From my understanding, reconstruction-based representation learning is good in "fine-tuning" performance instead of "linear probing" performance, which means that the representation it learns is not very compact and regularized. We also tried some experiments with MAE as the image encoder, but the performance is not as good as contrastive learning-based methods. One direction that might be interesting to explore is to use contrastive+reconstructive pre-trained encoder, such as CMAE or MAGE-C -- maybe its feature can provide a even better guidance.

YouJiacheng commented 8 months ago

Totally agree, deterministic decoder versus stochastic generator can make a large difference. LDM uses a deterministic decoder, DiffAE uses a stochastic generator based on gaussian diffusion, and RCG(+MAGE) uses a stochastic generator based on random masking. BTW, LDM-4's latent is 64*64*3 instead of 16*16*c according to the original paper.

Thanks again for your very helpful discussion.

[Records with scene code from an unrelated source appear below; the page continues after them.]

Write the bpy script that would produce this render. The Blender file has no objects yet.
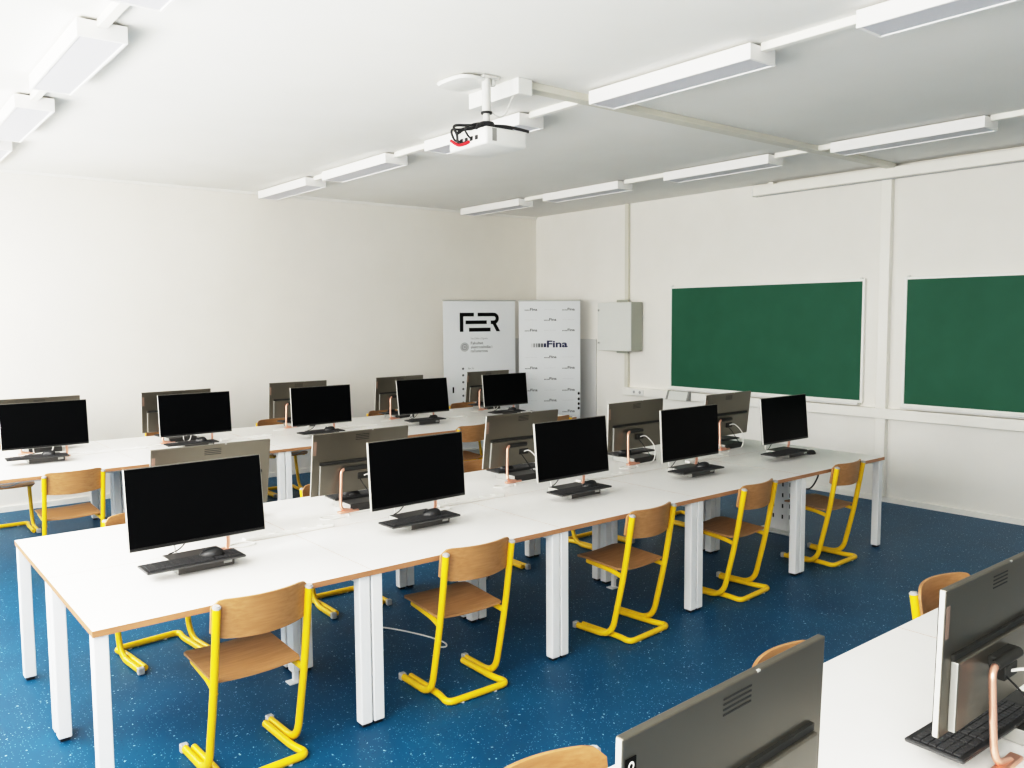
import bpy, bmesh, math, random
from mathutils import Vector, Matrix
random.seed(7)
C = bpy.context.scene.collection
PI = math.pi

# ------------------------------------------------------------------ dimensions
XW, YW, H = 7.485, 6.181, 3.336          # chalkboard wall, long left wall, ceiling
XB, YR = -1.35, -5.6                     # window wall behind the viewer, right wall
T = 0.74                                 # desk height
L = 1.172                                # desk length
DP = 0.835                               # desk depth

# ------------------------------------------------------------------ materials
def new_mat(name, color, rough=0.5, metal=0.0, spec=0.5):
    m = bpy.data.materials.new(name); m.use_nodes = True
    b = m.node_tree.nodes['Principled BSDF']
    b.inputs['Base Color'].default_value = (*color, 1)
    b.inputs['Roughness'].default_value = rough
    b.inputs['Metallic'].default_value = metal
    b.inputs['Specular IOR Level'].default_value = spec
    return m

def noise_mat(name, c1, c2, scale=8, rough=0.6, metal=0.0, spec=0.4, detail=4, stretch=(1, 1, 1), bump=0.0):
    m = new_mat(name, c1, rough, metal, spec)
    nt = m.node_tree; b = nt.nodes['Principled BSDF']
    tc = nt.nodes.new('ShaderNodeTexCoord'); mp = nt.nodes.new('ShaderNodeMapping')
    mp.inputs['Scale'].default_value = stretch
    n = nt.nodes.new('ShaderNodeTexNoise'); n.inputs['Scale'].default_value = scale
    n.inputs['Detail'].default_value = detail
    r = nt.nodes.new('ShaderNodeValToRGB')
    r.color_ramp.elements[0].position = 0.3; r.color_ramp.elements[1].position = 0.7
    r.color_ramp.elements[0].color = (*c1, 1); r.color_ramp.elements[1].color = (*c2, 1)
    nt.links.new(tc.outputs['Object'], mp.inputs['Vector']); nt.links.new(mp.outputs['Vector'], n.inputs['Vector'])
    nt.links.new(n.outputs['Fac'], r.inputs['Fac']); nt.links.new(r.outputs['Color'], b.inputs['Base Color'])
    if bump:
        bp = nt.nodes.new('ShaderNodeBump'); bp.inputs['Strength'].default_value = bump; bp.inputs['Distance'].default_value = 0.01
        nt.links.new(n.outputs['Fac'], bp.inputs['Height']); nt.links.new(bp.outputs['Normal'], b.inputs['Normal'])
    return m

def wood_mat(name, c1, c2, rough=0.45):
    return noise_mat(name, c1, c2, scale=6, rough=rough, spec=0.35, detail=6, stretch=(1.2, 14, 14))

def floor_mat():
    m = new_mat('blue_vinyl', (0.01, 0.1, 0.24), 0.45, 0, 0.28)
    nt = m.node_tree; b = nt.nodes['Principled BSDF']
    tc = nt.nodes.new('ShaderNodeTexCoord')
    n = nt.nodes.new('ShaderNodeTexNoise'); n.inputs['Scale'].default_value = 2.2; n.inputs['Detail'].default_value = 8
    r = nt.nodes.new('ShaderNodeValToRGB')
    r.color_ramp.elements[0].position = 0.3; r.color_ramp.elements[1].position = 0.75
    r.color_ramp.elements[0].color = FLOOR1; r.color_ramp.elements[1].color = FLOOR2
    nt.links.new(tc.outputs['Object'], n.inputs['Vector']); nt.links.new(n.outputs['Fac'], r.inputs['Fac'])
    prev = r.outputs['Color']
    for sc, th, col, keep in ((42, 0.16, (0.42, 0.60, 0.72, 1), 0.80), (95, 0.2, (0.22, 0.42, 0.58, 1), 0.62), (70, 0.2, (0.003, 0.035, 0.10, 1), 0.6)):
        v = nt.nodes.new('ShaderNodeTexVoronoi'); v.inputs['Scale'].default_value = sc
        # ragged flecks: distort the lookup a little
        wn = nt.nodes.new('ShaderNodeTexNoise'); wn.inputs['Scale'].default_value = sc * 1.6
        ad = nt.nodes.new('ShaderNodeMixRGB'); ad.blend_type = 'LINEAR_LIGHT'; ad.inputs['Fac'].default_value = 0.35 / sc
        nt.links.new(tc.outputs['Object'], wn.inputs['Vector']); nt.links.new(tc.outputs['Object'], ad.inputs['Color1'])
        nt.links.new(wn.outputs['Color'], ad.inputs['Color2']); nt.links.new(ad.outputs['Color'], v.inputs['Vector'])
        lt = nt.nodes.new('ShaderNodeMath'); lt.operation = 'LESS_THAN'; lt.inputs[1].default_value = th
        nt.links.new(v.outputs['Distance'], lt.inputs[0])
        sp = nt.nodes.new('ShaderNodeSeparateColor'); nt.links.new(v.outputs['Color'], sp.inputs['Color'])
        gt = nt.nodes.new('ShaderNodeMath'); gt.operation = 'GREATER_THAN'; gt.inputs[1].default_value = keep
        nt.links.new(sp.outputs['Red'], gt.inputs[0])
        mu = nt.nodes.new('ShaderNodeMath'); mu.operation = 'MULTIPLY'
        nt.links.new(lt.outputs[0], mu.inputs[0]); nt.links.new(gt.outputs[0], mu.inputs[1])
        mx = nt.nodes.new('ShaderNodeMixRGB'); mx.inputs['Color2'].default_value = col
        nt.links.new(mu.outputs[0], mx.inputs['Fac']); nt.links.new(prev, mx.inputs['Color1'])
        prev = mx.outputs['Color']
    nt.links.new(prev, b.inputs['Base Color'])
    return m

FLOOR1 = (0.0012, 0.059, 0.130, 1); FLOOR2 = (0.0028, 0.083, 0.170, 1)
EXPO = 0.0
TONE = [(0.03, 0.017), (0.1, 0.080), (0.3, 0.31), (0.6, 0.60), (1.0, 0.80), (1.5, 0.90), (2.4, 0.97)]
M = {}
M['wall'] = noise_mat('warm_white_paint', (0.82, 0.80, 0.755), (0.84, 0.82, 0.78), 3, 0.75, spec=0.2)
M['wall_left'] = noise_mat('warm_white_paint_left', (0.80, 0.775, 0.73), (0.82, 0.795, 0.75), 3, 0.75, spec=0.2)
M['ceiling'] = noise_mat('white_ceiling_paint', (0.80, 0.79, 0.76), (0.82, 0.81, 0.785), 2, 0.85, spec=0.15)
M['floor'] = floor_mat()
M['trim'] = new_mat('white_gloss_trim', (0.86, 0.84, 0.79), 0.4)
M['grey_panel'] = new_mat('pale_grey_dado', (0.62, 0.62, 0.61), 0.4)
M['laminate'] = noise_mat('white_laminate', (0.80, 0.79, 0.77), (0.82, 0.81, 0.79), 5, 0.38, spec=0.4)
M['edge'] = wood_mat('beech_edge', (0.40, 0.20, 0.10), (0.48, 0.25, 0.13))
M['leg'] = new_mat('white_powder_coat', (0.84, 0.84, 0.84), 0.4)
M['foot'] = new_mat('black_plastic_foot', (0.012, 0.012, 0.014), 0.5)
M['ply'] = wood_mat('beech_plywood', (0.36, 0.185, 0.075), (0.45, 0.245, 0.11))
M['yellow'] = new_mat('yellow_tube', (0.86, 0.53, 0.006), 0.32)
M['cap'] = new_mat('grey_plastic_cap', (0.42, 0.42, 0.42), 0.5)
M['glide'] = new_mat('pale_glide', (0.75, 0.75, 0.72), 0.5)
M['screen'] = new_mat('black_glass', (0.0022, 0.0025, 0.003), 0.3, 0, 0.05)
M['chin'] = new_mat('dark_bezel', (0.012, 0.012, 0.012), 0.4)
M['alu'] = new_mat('pale_aluminium', (0.52, 0.52, 0.50), 0.4, 0.35)
M['gunmetal'] = noise_mat('gunmetal_back', (0.185, 0.17, 0.14), (0.20, 0.184, 0.152), 1.5, 0.36, 0.85, 0.4)
M['gunmetal_cover'] = noise_mat('gunmetal_cover', (0.20, 0.187, 0.157), (0.215, 0.20, 0.17), 1.5, 0.36, 0.85, 0.4)
M['side_grey'] = new_mat('grey_cover_side', (0.40, 0.40, 0.38), 0.45, 0.3)
M['badge_copper'] = new_mat('copper_badge', (0.34, 0.235, 0.19), 0.4, 0.5)
M['groove'] = new_mat('dark_groove', (0.02, 0.02, 0.018), 0.6)
M['copper'] = new_mat('rose_copper', (0.84, 0.47, 0.36), 0.28, 0.75)
M['pc_box'] = noise_mat('charcoal_box', (0.035, 0.034, 0.033), (0.045, 0.044, 0.042), 6, 0.45)
M['pc_front'] = new_mat('grey_box_front', (0.10, 0.095, 0.09), 0.45, 0.3)
M['keyboard'] = new_mat('keyboard_black', (0.018, 0.018, 0.019), 0.5)
M['key'] = new_mat('key_dark_grey', (0.035, 0.035, 0.037), 0.55)
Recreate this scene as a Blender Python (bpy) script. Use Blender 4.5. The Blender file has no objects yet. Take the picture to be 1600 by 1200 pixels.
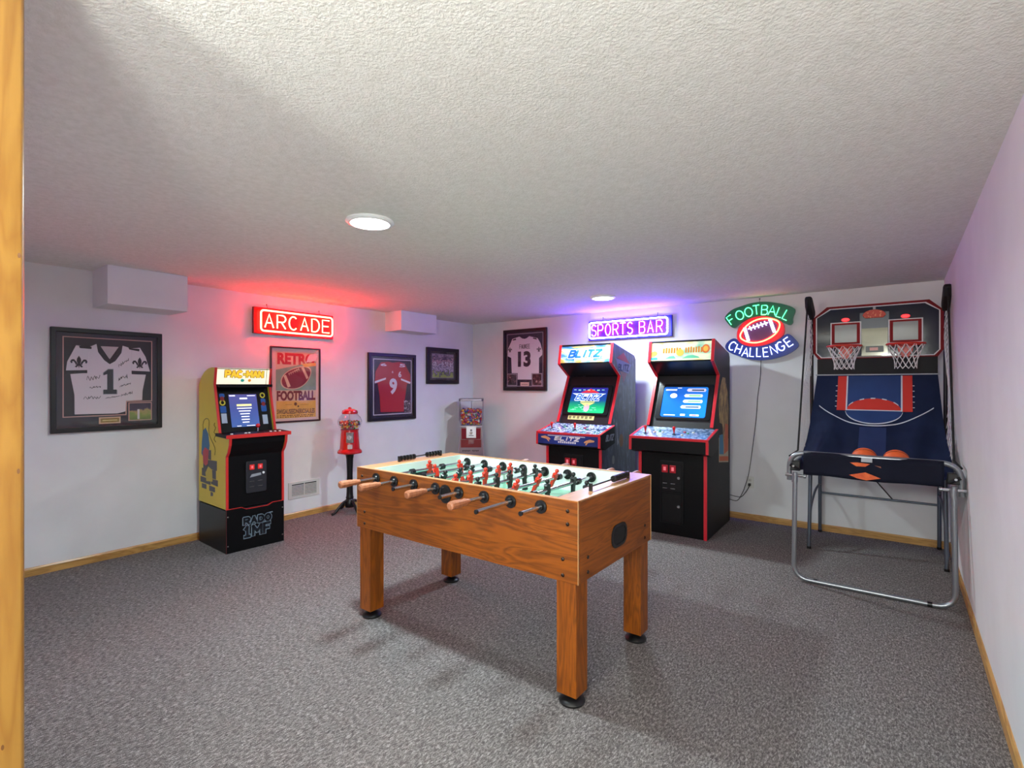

At the beginning I largely underestimated the significance and novelty of this work. Now I have a much better understanding of RCG.

LTH14 commented 8 months ago

Thanks for the insightful discussion! We hope this paper could open the door for a more general design choice for generative models, which does not rely on labeled data and could be extended to other modalities. We've already updated the Arxiv version according to our discussion and the new version should be out on Sunday.

kayson-tihoi commented 8 months ago

Are compared methods randomly picked? :-) In the paper with code benchmark image image 2,8(ICCV23),9(NeurIPS23),22/23 are with ViT backbones.

LTH14 commented 8 months ago

@kayson-tihoi We report representative and state-of-the-art methods in the literature for our comparison. Some of the 1-9 papers are under peer review (1, 2, 3, 6, 7), so we include 4 in our comparison as the state-of-the-art. In Table 1, we compare RCG with state-of-the-art class-conditional and class-unconditional methods without guidance, showing RCG achieving superior performance. For Table 2, we compare RCG with representative (and also state-of-the-art) class-conditional methods with guidance, including MDT, DiT, ADM, LDM, showing RCG achieves comparable results.